▶ _DATA SECTION_:
---*---

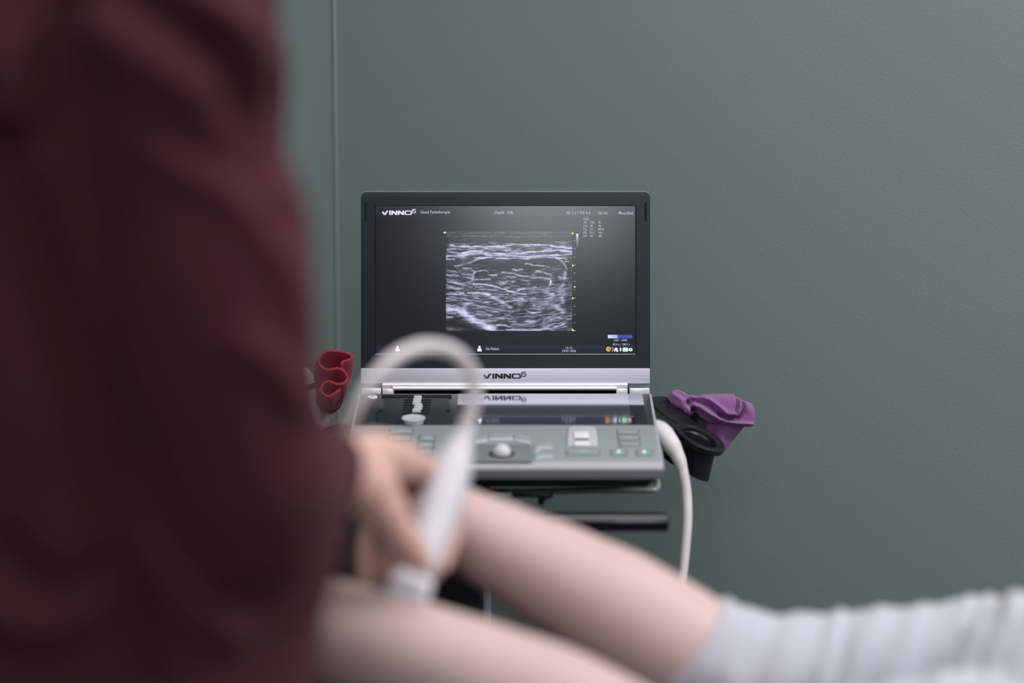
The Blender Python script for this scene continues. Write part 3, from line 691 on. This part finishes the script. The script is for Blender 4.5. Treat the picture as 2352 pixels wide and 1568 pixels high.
pc = thing('folded_cloth', P(1620, 975, 2.6), 'crumpled purple microfibre cloth lying over the right probe holder', 'cloth')
mk('cloth_top', B().rings(rr), M['cloth_p'], pc, angle=180)
# hanging fold below
q = []
for k in range(14):
    t = k / 13
    l = V((1600 + 60 * t, 962 + 66 * t)); r_ = V((1712 - 46 * t, 976 + 58 * t))
    row = []
    for j in range(24):
        s_ = j / 23; px = l.x + (r_.x - l.x) * s_; py = l.y + (r_.y - l.y) * s_
        row.append(P(px, py, 2.592 + .004 * math.sin(s_ * 7 + t * 3)))
    for j in range(23, -1, -1):
        s_ = j / 23; px = l.x + (r_.x - l.x) * s_; py = l.y + (r_.y - l.y) * s_
        row.append(P(px, py, 2.604 + .004 * math.sin(s_ * 7 + t * 3)))
    q.append(row)
mk('hanging_corner', B().rings(q), M['cloth_p'], pc, angle=180)

# red cloth: a band folded in an S, seen on its edge
Sx = [(783, 835), (790, 829), (800, 826), (809, 818), (800, 811), (785, 807), (765, 805), (750, 806), (740, 812), (734, 822), (734, 832), (738, 840), (746, 846), (757, 848), (768, 846), (777, 845), (787, 849), (795, 857), (798, 866), (795, 874), (787, 880), (776, 881), (765, 878), (757, 875), (748, 876), (742, 883), (739, 892), (742, 901), (749, 907), (757, 909), (765, 905), (773, 899), (782, 893)]
sp = [V((x, y, 0)) for x, y in Sx]
spp, _, _ = catmull(sp, [1] * len(sp), [1] * len(sp), 5)
nrm = []
for i in range(len(spp)):
    a = spp[max(0, i - 1)]; c = spp[min(len(spp) - 1, i + 1)]; t_ = (c - a).normalized(); nrm.append(V((-t_.y, t_.x, 0)))
rows = []
NK = 18
for k in range(NK):
    t = k / (NK - 1)
    ctr = V((765 - 3 * t, 858 + 75 * t, 0))
    sc_ = (1 + .16 * math.sin(min(1, t * 1.5) * math.pi * .6) - .62 * t ** 1.6)
    th_ = 2.1 + 0.5 * math.sin(t * 3)
    def place(p):
        rel = V((p.x - 765, p.y - 858, 0)); q_ = V((rel.x * sc_ - 9 * math.sin(t * math.pi) * (1 if rel.x < 0 else .2), rel.y * sc_ * (1 - .35 * t), 0)) + ctr
        return P(q_.x, q_.y, 2.53 + .075 * t + (p.y - 805) / 105 * -.02)
    row = [place(p + n_ * th_) for p, n_ in zip(spp, nrm)] + [place(p - n_ * th_) for p, n_ in reversed(list(zip(spp, nrm)))]
    rows.append(row)
rc = mk('folded_cloth', B().rings(rows), M['cloth_r'], angle=60, label='red microfibre cloth folded in an S and stuffed in the left holder', cat='cloth')
# right flank and outer wrap of the red cloth
rc['category'] = 'cloth'
flank = []
for k in range(16):
    t = k / 15
    lx = 733 - 14 * math.sin(min(1, t * 1.6) * math.pi / 2) + 26 * max(0, t - .35); rx = 809 - 3 * t - 46 * max(0, t - .30) ** 1.3
    y = 822 + 118 * t
    ring = []
    for j in range(32):
        a = 2 * math.pi * j / 32
        px = (lx + rx) / 2 + (rx - lx) / 2 * math.cos(a)
        ring.append(P(px, y - 3 * math.cos(a), 2.575 - .018 * math.sin(a) * (1 if k else .6)))
    flank.append(ring)
mk('outer_wrap', B().rings(flank), M['cloth_r'], rc, angle=180)

# ------------------------------------------------------------------ treatment table and foam blocks
tbl = thing('treatment_table', (.5, 1.8, 0), 'black padded treatment table under the bare legs', 'treatment table')
TZ = 0.655
mk('padded_top', B().box((-.46, 1.53, TZ - .07), (1.55, 2.06, TZ)), M['vinyl'], tbl, bevel=.015)
mk('frame', B().box((-.40, 1.60, TZ - .13), (1.45, 2.00, TZ - .07)), M['steel'], tbl, bevel=.004)
for x in (-.3, 1.3):
    for y in (1.62, 1.95):
        mk('leg', B().box((x, y, 0), (x + .04, y + .04, TZ - .13)), M['steel'], tbl, bevel=.003)

# ------------------------------------------------------------------ patient
def K(px, py, d): return P(px, py, d)
farL = [K(672, 1045, 1.90), K(800, 1105, 1.88), K(940, 1165, 1.87), K(1060, 1212, 1.86), K(1160, 1262, 1.855), K(1290, 1330, 1.85), K(1420, 1402, 1.845), K(1545, 1480, 1.84), K(1650, 1545, 1.84)]
farR = [.031, .032, .0345, .0385, .044, .0515, .0575, .0595, .060]
nearL = [K(560, 1400, 1.70), K(680, 1434, 1.69), K(800, 1463, 1.685), K(960, 1516, 1.68), K(1110, 1572, 1.675), K(1260, 1632, 1.67), K(1390, 1700, 1.665), K(1520, 1780, 1.66)]
nearR = [.036, .042, .0470, .0500, .0535, .057, .0575, .060]
farT = [K(1650, 1545, 1.84), K(1850, 1580, 1.83), K(2100, 1575, 1.82), K(2352, 1568, 1.80), K(2560, 1580, 1.77)]
nearTh = [K(1520, 1780, 1.66), K(1800, 1800, 1.655), K(2200, 1780, 1.655), K(2600, 1740, 1.68)]
patient = B()
patient.tube(farL, farR, 28); patient.tube(nearL, nearR, 28)
patient.tube(farT, [.060, .064, .072, .080, .085], 24); patient.tube(nearTh, [.060, .066, .078, .085], 24)
hip = (farT[-1] + nearTh[-1]) / 2
patient.tube([hip, hip + V((.15, 0, 0)), hip + V((.35, 0, .01)), hip + V((.5, 0, .01))], [.10, .095, .10, .10], 24, ref=(0, 1, 0), flat=1.5)
patient.tube([hip + V((.5, 0, .02)), hip + V((.62, 0, .03))], [.055, .05], 20)
patient.ell(hip + V((.74, 0, .05)), (.115, .078, .095))
patient.ell(hip + V((.73, 0, .15)), (.014, .012, .016))
for sy in (-1, 1):
    patient.ell(hip + V((.76, sy * .08, .04)), (.018, .012, .03))
    sh = hip + V((.45, sy * .19, 0))
    patient.tube([sh, sh + V((-.28, sy * .02, -.03)), sh + V((-.52, sy * .01, -.04))], [.045, .038, .027], 16)
    hb = sh + V((-.54, sy * .01, -.04))
    patient.tube([hb, hb + V((-.08, 0, 0))], [.03, .032], 14, ref=(0, 0, 1), flat=.5)
    for j in range(4): patient.tube([hb + V((-.09, (j - 1.5) * .017, 0)), hb + V((-.16 + abs(j - 1.2) * .008, (j - 1.5) * .019, -.012))], [.0085, .007], 10)
    patient.tube([hb + V((-.02, -sy * .028, 0)), hb + V((-.09, -sy * .05, 0))], [.012, .008], 10)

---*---

Quote, please, every line of the material above from its start through the line that has "mk('hanging_corner', B().rings(q), M['cloth_p'], pc, angle=180)", reproducing the words exactly and dropping any images.

▶ _PROBLEM SOLUTION_:
The Blender Python script for this scene continues. Write part 3, from line 691 on. This part finishes the script. The script is for Blender 4.5. Treat the picture as 2352 pixels wide and 1568 pixels high.
pc = thing('folded_cloth', P(1620, 975, 2.6), 'crumpled purple microfibre cloth lying over the right probe holder', 'cloth')
mk('cloth_top', B().rings(rr), M['cloth_p'], pc, angle=180)
# hanging fold below
q = []
for k in range(14):
    t = k / 13
    l = V((1600 + 60 * t, 962 + 66 * t)); r_ = V((1712 - 46 * t, 976 + 58 * t))
    row = []
    for j in range(24):
        s_ = j / 23; px = l.x + (r_.x - l.x) * s_; py = l.y + (r_.y - l.y) * s_
        row.append(P(px, py, 2.592 + .004 * math.sin(s_ * 7 + t * 3)))
    for j in range(23, -1, -1):
        s_ = j / 23; px = l.x + (r_.x - l.x) * s_; py = l.y + (r_.y - l.y) * s_
        row.append(P(px, py, 2.604 + .004 * math.sin(s_ * 7 + t * 3)))
    q.append(row)
mk('hanging_corner', B().rings(q), M['cloth_p'], pc, angle=180)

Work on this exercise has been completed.